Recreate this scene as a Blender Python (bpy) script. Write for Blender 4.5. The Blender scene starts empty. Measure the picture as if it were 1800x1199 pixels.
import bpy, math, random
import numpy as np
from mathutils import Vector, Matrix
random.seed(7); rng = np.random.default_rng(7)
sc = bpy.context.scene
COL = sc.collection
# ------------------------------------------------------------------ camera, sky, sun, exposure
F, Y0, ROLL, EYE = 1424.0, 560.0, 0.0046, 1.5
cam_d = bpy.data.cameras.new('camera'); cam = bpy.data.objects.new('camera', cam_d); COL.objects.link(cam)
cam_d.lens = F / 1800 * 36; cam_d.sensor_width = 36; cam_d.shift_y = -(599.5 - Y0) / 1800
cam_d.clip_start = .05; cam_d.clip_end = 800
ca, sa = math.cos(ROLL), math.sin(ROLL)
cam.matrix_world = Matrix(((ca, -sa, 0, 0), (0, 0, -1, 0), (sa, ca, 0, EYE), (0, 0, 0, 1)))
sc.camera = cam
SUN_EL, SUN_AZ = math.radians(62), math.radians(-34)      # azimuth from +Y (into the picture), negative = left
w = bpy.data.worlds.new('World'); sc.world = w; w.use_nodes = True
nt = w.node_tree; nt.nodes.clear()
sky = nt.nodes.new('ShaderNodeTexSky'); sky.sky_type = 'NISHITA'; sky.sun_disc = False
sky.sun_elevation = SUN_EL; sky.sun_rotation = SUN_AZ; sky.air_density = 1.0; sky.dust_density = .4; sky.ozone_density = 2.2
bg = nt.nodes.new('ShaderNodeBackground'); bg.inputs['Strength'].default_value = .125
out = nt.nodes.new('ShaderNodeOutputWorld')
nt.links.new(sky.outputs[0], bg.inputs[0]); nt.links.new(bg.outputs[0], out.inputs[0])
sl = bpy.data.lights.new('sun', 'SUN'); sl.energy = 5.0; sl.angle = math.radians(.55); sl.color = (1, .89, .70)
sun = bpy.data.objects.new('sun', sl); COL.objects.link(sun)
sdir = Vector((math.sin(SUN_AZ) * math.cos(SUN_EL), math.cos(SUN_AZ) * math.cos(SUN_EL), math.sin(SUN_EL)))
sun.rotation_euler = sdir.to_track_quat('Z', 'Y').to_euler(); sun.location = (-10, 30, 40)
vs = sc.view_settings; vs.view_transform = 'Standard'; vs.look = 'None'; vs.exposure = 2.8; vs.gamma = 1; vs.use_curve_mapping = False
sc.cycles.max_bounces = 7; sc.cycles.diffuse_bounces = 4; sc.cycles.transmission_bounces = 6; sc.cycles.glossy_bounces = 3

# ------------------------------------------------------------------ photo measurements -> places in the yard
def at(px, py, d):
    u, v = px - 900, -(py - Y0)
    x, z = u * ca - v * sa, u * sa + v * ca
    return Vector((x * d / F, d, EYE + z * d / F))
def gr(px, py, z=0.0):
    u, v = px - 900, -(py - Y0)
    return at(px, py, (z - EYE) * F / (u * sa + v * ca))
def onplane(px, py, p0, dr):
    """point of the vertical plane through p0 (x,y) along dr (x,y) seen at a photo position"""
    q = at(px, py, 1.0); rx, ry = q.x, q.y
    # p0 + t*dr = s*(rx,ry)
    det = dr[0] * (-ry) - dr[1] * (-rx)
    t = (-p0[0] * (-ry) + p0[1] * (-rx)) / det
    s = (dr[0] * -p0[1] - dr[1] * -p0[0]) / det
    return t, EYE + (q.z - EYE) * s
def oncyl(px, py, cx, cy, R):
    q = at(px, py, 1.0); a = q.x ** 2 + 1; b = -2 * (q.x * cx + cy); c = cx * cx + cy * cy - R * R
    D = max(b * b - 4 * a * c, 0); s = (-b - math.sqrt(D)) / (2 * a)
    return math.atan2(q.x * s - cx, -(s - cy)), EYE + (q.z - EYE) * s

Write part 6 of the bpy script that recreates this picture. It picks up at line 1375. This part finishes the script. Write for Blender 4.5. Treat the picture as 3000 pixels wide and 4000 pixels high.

- YOUR OBJECTIVE -
All of the data needs to be reproduced exactly, with no line missing.

- RESPONSE -
Recreate this scene as a Blender Python (bpy) script. Write for Blender 4.5. The Blender scene starts empty. Measure the picture as if it were 1800x1199 pixels.
import bpy, math, random
import numpy as np
from mathutils import Vector, Matrix
random.seed(7); rng = np.random.default_rng(7)
sc = bpy.context.scene
COL = sc.collection
# ------------------------------------------------------------------ camera, sky, sun, exposure
F, Y0, ROLL, EYE = 1424.0, 560.0, 0.0046, 1.5
cam_d = bpy.data.cameras.new('camera'); cam = bpy.data.objects.new('camera', cam_d); COL.objects.link(cam)
cam_d.lens = F / 1800 * 36; cam_d.sensor_width = 36; cam_d.shift_y = -(599.5 - Y0) / 1800
cam_d.clip_start = .05; cam_d.clip_end = 800
ca, sa = math.cos(ROLL), math.sin(ROLL)
cam.matrix_world = Matrix(((ca, -sa, 0, 0), (0, 0, -1, 0), (sa, ca, 0, EYE), (0, 0, 0, 1)))
sc.camera = cam
SUN_EL, SUN_AZ = math.radians(62), math.radians(-34)      # azimuth from +Y (into the picture), negative = left
w = bpy.data.worlds.new('World'); sc.world = w; w.use_nodes = True
nt = w.node_tree; nt.nodes.clear()
sky = nt.nodes.new('ShaderNodeTexSky'); sky.sky_type = 'NISHITA'; sky.sun_disc = False
sky.sun_elevation = SUN_EL; sky.sun_rotation = SUN_AZ; sky.air_density = 1.0; sky.dust_density = .4; sky.ozone_density = 2.2
bg = nt.nodes.new('ShaderNodeBackground'); bg.inputs['Strength'].default_value = .125
out = nt.nodes.new('ShaderNodeOutputWorld')
nt.links.new(sky.outputs[0], bg.inputs[0]); nt.links.new(bg.outputs[0], out.inputs[0])
sl = bpy.data.lights.new('sun', 'SUN'); sl.energy = 5.0; sl.angle = math.radians(.55); sl.color = (1, .89, .70)
sun = bpy.data.objects.new('sun', sl); COL.objects.link(sun)
sdir = Vector((math.sin(SUN_AZ) * math.cos(SUN_EL), math.cos(SUN_AZ) * math.cos(SUN_EL), math.sin(SUN_EL)))
sun.rotation_euler = sdir.to_track_quat('Z', 'Y').to_euler(); sun.location = (-10, 30, 40)
vs = sc.view_settings; vs.view_transform = 'Standard'; vs.look = 'None'; vs.exposure = 2.8; vs.gamma = 1; vs.use_curve_mapping = False
sc.cycles.max_bounces = 7; sc.cycles.diffuse_bounces = 4; sc.cycles.transmission_bounces = 6; sc.cycles.glossy_bounces = 3

# ------------------------------------------------------------------ photo measurements -> places in the yard
def at(px, py, d):
    u, v = px - 900, -(py - Y0)
    x, z = u * ca - v * sa, u * sa + v * ca
    return Vector((x * d / F, d, EYE + z * d / F))
def gr(px, py, z=0.0):
    u, v = px - 900, -(py - Y0)
    return at(px, py, (z - EYE) * F / (u * sa + v * ca))
def onplane(px, py, p0, dr):
    """point of the vertical plane through p0 (x,y) along dr (x,y) seen at a photo position"""
    q = at(px, py, 1.0); rx, ry = q.x, q.y
    # p0 + t*dr = s*(rx,ry)
    det = dr[0] * (-ry) - dr[1] * (-rx)
    t = (-p0[0] * (-ry) + p0[1] * (-rx)) / det
    s = (dr[0] * -p0[1] - dr[1] * -p0[0]) / det
    return t, EYE + (q.z - EYE) * s
def oncyl(px, py, cx, cy, R):
    q = at(px, py, 1.0); a = q.x ** 2 + 1; b = -2 * (q.x * cx + cy); c = cx * cx + cy * cy - R * R
    D = max(b * b - 4 * a * c, 0); s = (-b - math.sqrt(D)) / (2 * a)
    return math.atan2(q.x * s - cx, -(s - cy)), EYE + (q.z - EYE) * s

Write part 6 of the bpy script that recreates this picture. It picks up at line 1375. This part finishes the script. Write for Blender 4.5. Treat the picture as 3000 pixels wide and 4000 pixels high.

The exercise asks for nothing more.